Am Anfang der Aufzeichnungen ist ein von den Priestern verfasster Festkalender (fasti) anzunehmen, der die Gerichtstage (fas) bezeichnete und im weiteren Verlauf möglicherweise die Namen der römischen Beamten umfasste. Zudem hielt der Pontifex Maximus angeblich von Anfang an auf öffentlichen Tafeln einzelne Ereignisse mit religiöser Bedeutung fest (annales), wie etwa Sonnen- und Mondfinsternisse oder Getreideteuerungen (Cic. de orat. 2,52; Gell. 2,28,4 = FRH 3 F 4,1). Der Ursprung der kalendarischen Aufstellungen ist jedoch unklar. Falls Verzeichnisse aus der Frühzeit vorlagen, dürften diese im Galliersturm untergegangen sein. Eine schriftliche Form des Kalenders ist erst am Ende des 4. Jhs. v. Chr. bezeugt, als die Plebejer ins Pontifikat eindrangen und die Aufzeichnungen für einen größeren Kreis bedeutend wurden (Cic. Mur. 25; Liv. 9,46,5; Plin. nat. 33,17).6 Die pontifikalen Annalen lassen sich konkret allerdings nicht weiter als bis ins mittlere 3. Jh. v. Chr. zurückverfolgen. Zudem wurden sie schon um 125/120 v. Chr. vom Pontifex Maximus P. Mucius Scaevola zum Abschluss gebracht (Cic. de orat. 2,52), wobei sie forthin in 80 »Büchern« (annales maximi) greifbar waren (Serv. Aen. 1,373).7
Die weitere Verwendung von Pontifikalannalen und annales maximi für die Geschichtsschreibung bleibt grundsätzlich fraglich. Schon von Cato, der eine römische Geschichte von den Anfängen bis 149 v.
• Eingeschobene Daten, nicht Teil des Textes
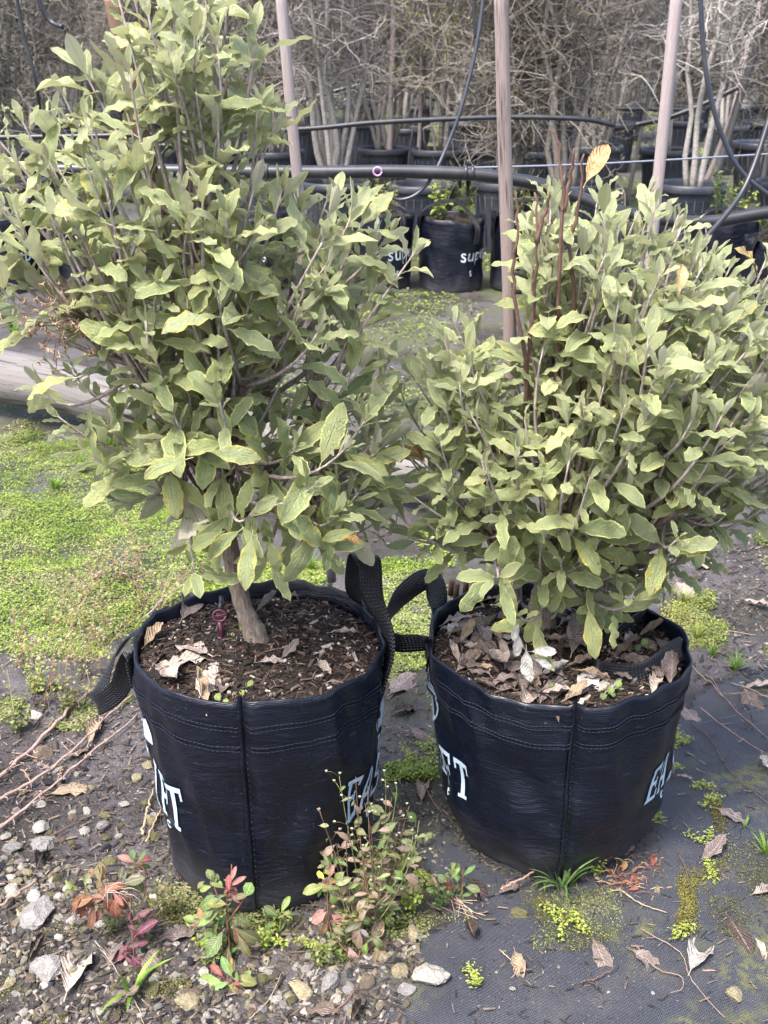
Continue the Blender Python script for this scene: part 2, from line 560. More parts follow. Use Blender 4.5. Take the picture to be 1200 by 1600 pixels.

Chr. in lateinischer Prosa verfasste, wurden die Verzeichnisse übergangen (Gell. 2,28,5 = FRH 3 F 4,1), da er darin für die »Ursprünge« Roms (origines) offenbar keine Aufschlüsse gefunden hatte. In der späten Republik trat eine Liste mit den eponymen Jahresbeamten (Konsulliste bzw. fasti) hinzu, die aber erst in augusteischer Zeit zu den fasti consulares und fasti triumphales vervollständigt wurde. Der Annalist C. Licinius Macer machte sich im 1. Jh. v. Chr. auf die Suche nach älteren Magistratsverzeichnissen, die er im Iuno-Moneta-Tempel auf Leinen gefunden haben soll (libri lintei).8 Falls diese tatsächlich existierten, dürften sie erst seit der Mitte des 2. Jhs. v. Chr. geführt worden sein. Daher ergibt sich sogar der Verdacht, dass der Kalender in Form der fasti, also mit magistratischen Listen versehen, gar nicht von den Priestern verfasst wurde, sondern ein Produkt der Annalisten des 2. Jhs. v. Chr. darstellte.9
Eine zuverlässige Überlieferung über die Frühzeit lag somit nirgends vor. Die Annalverzeichnisse können auf die Geschichtsschreibung jedenfalls nur eine beschränkte Wirkung ausgeübt haben. Vielmehr dürften die Erinnerungen der Senatoren als Quelle gedient haben. Diese folgten ganz den Gesetzmäßigkeiten der oral tradition, bei der die Verhältnisse der Anfangszeit so gestaltet wurden, wie sie in der eigenen Gegenwart als ideal galten.10 Es kam zu Dramatisierungen und Beschönigungen im Sinne der prominenten Familien, die ihre glorreiche Vergangenheit ins Zentrum rückten, sowie zur Verrechtlichung ursprünglicher Zustände aus dem Erfahrungshorizont der späteren Republik.